# PROVIDED RECORDS
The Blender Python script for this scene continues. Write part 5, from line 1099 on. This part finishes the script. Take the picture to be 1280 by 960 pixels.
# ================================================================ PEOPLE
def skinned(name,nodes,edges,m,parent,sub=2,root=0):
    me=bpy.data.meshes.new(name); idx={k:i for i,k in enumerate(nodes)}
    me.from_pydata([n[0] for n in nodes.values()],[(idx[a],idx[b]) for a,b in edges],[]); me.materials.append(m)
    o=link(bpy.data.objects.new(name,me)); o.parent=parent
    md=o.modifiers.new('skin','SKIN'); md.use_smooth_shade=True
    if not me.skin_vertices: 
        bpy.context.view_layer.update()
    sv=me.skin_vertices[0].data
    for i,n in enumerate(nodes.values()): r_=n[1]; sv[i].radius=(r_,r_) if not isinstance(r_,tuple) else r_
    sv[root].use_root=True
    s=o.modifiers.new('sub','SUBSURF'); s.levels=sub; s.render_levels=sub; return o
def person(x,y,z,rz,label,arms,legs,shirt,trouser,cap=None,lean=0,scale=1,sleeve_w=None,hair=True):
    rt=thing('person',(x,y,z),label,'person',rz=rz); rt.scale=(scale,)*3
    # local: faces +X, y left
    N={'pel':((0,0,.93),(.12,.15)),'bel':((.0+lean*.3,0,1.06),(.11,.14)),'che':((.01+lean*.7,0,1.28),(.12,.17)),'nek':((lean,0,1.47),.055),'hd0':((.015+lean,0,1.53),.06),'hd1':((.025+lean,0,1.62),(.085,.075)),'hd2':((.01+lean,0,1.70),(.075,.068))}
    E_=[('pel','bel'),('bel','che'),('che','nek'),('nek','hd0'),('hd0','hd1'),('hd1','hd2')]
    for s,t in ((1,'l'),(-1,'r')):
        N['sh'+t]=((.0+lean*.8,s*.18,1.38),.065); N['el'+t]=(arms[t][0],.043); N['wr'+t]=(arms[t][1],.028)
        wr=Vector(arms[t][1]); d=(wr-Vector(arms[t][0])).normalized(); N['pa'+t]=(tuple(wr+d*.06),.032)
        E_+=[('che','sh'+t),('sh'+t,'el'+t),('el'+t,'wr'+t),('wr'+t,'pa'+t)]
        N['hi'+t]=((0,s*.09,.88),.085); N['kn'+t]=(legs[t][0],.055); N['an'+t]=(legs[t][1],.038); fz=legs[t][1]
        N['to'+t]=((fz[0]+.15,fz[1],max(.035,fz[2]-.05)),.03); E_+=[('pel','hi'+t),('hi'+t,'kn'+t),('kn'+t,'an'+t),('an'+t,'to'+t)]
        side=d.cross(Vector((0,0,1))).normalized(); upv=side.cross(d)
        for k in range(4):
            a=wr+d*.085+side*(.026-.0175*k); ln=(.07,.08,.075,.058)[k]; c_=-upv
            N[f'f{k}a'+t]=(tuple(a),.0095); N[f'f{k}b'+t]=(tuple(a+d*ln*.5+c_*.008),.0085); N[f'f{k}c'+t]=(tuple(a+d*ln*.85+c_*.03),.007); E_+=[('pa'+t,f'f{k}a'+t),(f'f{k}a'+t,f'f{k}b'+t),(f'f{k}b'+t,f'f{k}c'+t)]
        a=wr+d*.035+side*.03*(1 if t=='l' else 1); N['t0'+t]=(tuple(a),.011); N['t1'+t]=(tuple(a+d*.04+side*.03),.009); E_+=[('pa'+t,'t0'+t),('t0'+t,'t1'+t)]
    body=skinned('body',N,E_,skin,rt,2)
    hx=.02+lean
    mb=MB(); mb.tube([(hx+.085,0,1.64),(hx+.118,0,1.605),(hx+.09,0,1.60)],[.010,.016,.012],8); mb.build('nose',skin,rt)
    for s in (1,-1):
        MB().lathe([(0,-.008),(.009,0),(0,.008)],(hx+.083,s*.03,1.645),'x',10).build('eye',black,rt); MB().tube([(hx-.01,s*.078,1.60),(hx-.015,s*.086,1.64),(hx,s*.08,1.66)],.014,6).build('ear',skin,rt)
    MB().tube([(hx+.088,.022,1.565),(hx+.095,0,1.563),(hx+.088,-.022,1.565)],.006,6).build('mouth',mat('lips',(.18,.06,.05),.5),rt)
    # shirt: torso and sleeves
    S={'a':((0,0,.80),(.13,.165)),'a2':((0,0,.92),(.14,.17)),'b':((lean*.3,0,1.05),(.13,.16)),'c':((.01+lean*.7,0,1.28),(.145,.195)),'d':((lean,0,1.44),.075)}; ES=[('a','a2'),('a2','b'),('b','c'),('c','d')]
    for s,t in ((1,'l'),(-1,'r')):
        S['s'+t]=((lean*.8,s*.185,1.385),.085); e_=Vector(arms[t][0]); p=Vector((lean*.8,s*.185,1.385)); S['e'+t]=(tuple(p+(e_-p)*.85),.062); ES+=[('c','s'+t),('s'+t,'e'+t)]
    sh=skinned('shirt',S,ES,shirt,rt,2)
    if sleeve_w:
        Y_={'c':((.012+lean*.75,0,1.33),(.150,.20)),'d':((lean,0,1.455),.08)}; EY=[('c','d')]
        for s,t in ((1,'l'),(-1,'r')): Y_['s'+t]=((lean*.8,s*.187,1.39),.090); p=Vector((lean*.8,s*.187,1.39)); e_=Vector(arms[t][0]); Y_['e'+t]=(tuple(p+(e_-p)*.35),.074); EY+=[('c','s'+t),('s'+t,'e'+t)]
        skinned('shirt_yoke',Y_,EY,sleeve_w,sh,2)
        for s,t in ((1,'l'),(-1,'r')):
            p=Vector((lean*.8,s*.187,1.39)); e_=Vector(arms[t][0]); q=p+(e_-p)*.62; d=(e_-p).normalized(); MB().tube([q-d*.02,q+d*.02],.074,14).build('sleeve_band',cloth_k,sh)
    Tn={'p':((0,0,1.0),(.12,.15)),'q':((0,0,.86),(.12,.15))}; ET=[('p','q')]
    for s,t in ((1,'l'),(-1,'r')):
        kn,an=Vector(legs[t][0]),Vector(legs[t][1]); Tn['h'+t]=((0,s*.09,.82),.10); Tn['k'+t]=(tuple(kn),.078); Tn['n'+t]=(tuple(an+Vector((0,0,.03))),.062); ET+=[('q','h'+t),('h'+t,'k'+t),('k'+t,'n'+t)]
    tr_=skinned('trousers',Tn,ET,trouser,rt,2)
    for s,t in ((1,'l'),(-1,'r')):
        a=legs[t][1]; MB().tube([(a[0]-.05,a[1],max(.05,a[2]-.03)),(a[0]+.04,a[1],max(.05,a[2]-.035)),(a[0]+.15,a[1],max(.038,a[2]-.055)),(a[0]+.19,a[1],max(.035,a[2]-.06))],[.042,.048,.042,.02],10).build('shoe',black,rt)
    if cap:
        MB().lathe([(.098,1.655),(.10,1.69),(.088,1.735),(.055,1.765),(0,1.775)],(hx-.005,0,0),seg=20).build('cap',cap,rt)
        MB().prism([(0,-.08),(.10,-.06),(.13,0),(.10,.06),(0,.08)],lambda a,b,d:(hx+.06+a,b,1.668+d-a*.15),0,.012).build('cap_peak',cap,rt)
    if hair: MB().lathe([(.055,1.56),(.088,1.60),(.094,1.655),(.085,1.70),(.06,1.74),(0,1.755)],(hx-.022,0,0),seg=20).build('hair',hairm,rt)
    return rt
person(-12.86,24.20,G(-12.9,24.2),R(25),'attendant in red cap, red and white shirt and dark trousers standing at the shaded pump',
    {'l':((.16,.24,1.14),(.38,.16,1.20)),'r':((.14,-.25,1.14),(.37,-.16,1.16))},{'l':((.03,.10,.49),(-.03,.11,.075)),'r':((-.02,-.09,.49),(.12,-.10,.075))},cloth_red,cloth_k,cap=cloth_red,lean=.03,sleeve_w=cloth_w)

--

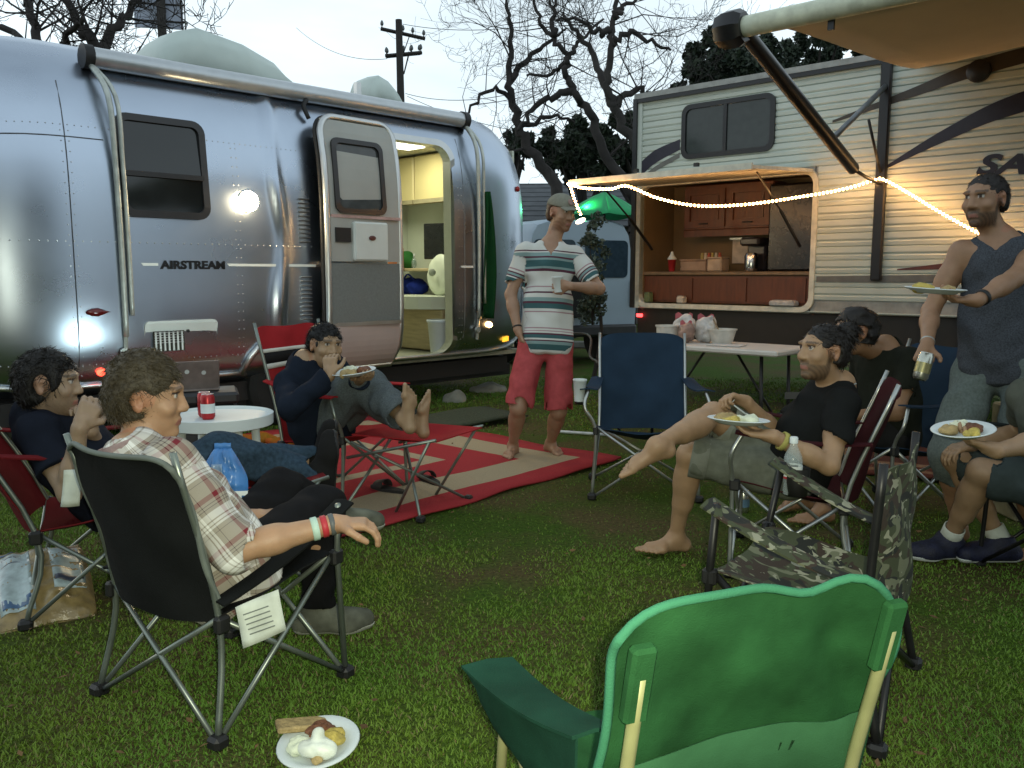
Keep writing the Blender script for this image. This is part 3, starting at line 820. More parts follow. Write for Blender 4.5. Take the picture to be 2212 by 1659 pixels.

# GOAL
Pick each line holding the word "Write" out of the listing.

# SOLUTION TO THIS TASK
The Blender Python script for this scene continues. Write part 5, from line 1099 on. This part finishes the script. Take the picture to be 1280 by 960 pixels.
Keep writing the Blender script for this image. This is part 3, starting at line 820. More parts follow. Write for Blender 4.5. Take the picture to be 2212 by 1659 pixels.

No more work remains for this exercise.